Britain’s Foreign Office destroyed almost 200 files on Sri Lanka dating from the start of the Tamil Tiger uprising during which MI5 and the SAS secretly advised the country’s security forces, it has emerged.
The loss of the files means that there is almost no record of the British government’s work with the Sri Lankan authorities at the start of a famously brutal civil war.
The destruction of the files raises fresh concerns about the Foreign Office’s attitude towards handling historic files on sensitive subjects. An official review in 2012 found that the department had destroyed thousands of documents detailing British counter-insurgency operations in Kenya and other colonies as the empire came to an end.
Under the Public Records Act 1958 government departments are obliged to preserve historic records. But, in response to a Freedom of Information request from the Guardian asking for information about the destruction of the files, the Foreign Office stated that it was not required to preserve the documents. It said the files’ content “may be of a policy nature but might also be administrative or ephemeral”.
The Foreign Office has now confirmed that it destroyed 195 files on Sri Lanka, dating from 1978 to 1980, three decades after the country became independent from Britain. The department would not say exactly when, where, or how the destruction occurred.
“Files not selected for permanent preservation would have been destroyed offsite by the company contracted by the FCO for this purpose,” it said. “We understand the files would have been destroyed in line with the FCO’s paper and file destruction contract in force at the time.”
Rachel Seoighe, a criminologist and Sri Lanka expert, at Middlesex University, said: “This discovery is very concerning given the lack of public information available about British involvement in Sri Lankan security practices at the beginning of the civil war.” She has filed a complaint with Unesco, the international body that protects world heritage.

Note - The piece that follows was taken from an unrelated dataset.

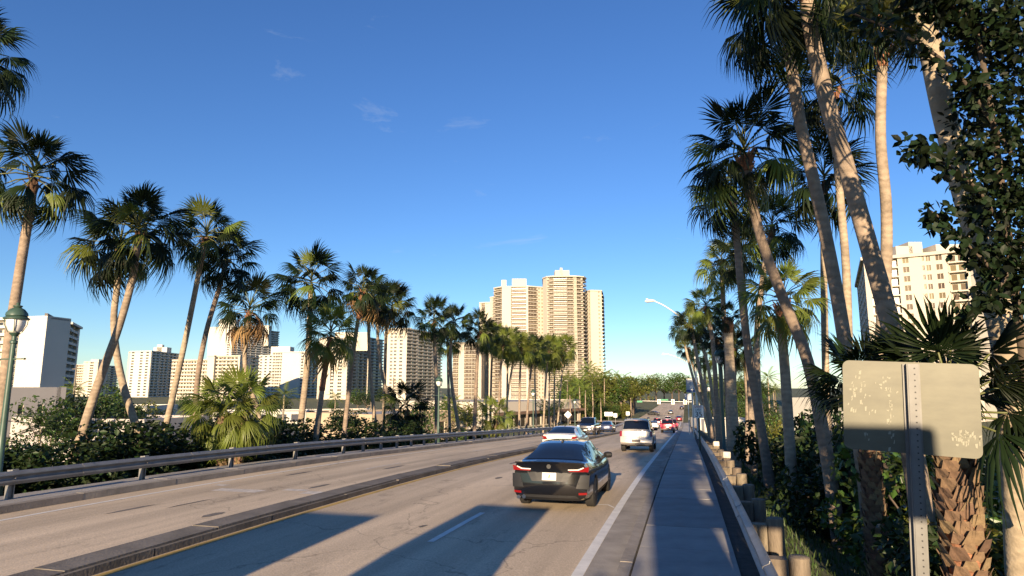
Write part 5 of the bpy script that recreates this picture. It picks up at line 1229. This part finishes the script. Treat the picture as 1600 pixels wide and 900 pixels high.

She added: “We know from other contexts, such as Kenya, that official files have been deliberately destroyed to conceal and deny abuse. The public has a right to know the extent to which Britain assisted Sri Lankan preparations for a war that was defined by disappearances, torture and mass atrocity.”
The Foreign Office kept a list of file titles, showing that the destroyed papers would have covered a range of important subjects, from security co-operation and arms sales, to foreign aid and “requests for political asylum in the UK”.
The scale of destruction is such that only three files have survived from 1978, compared to 38 files from the previous year.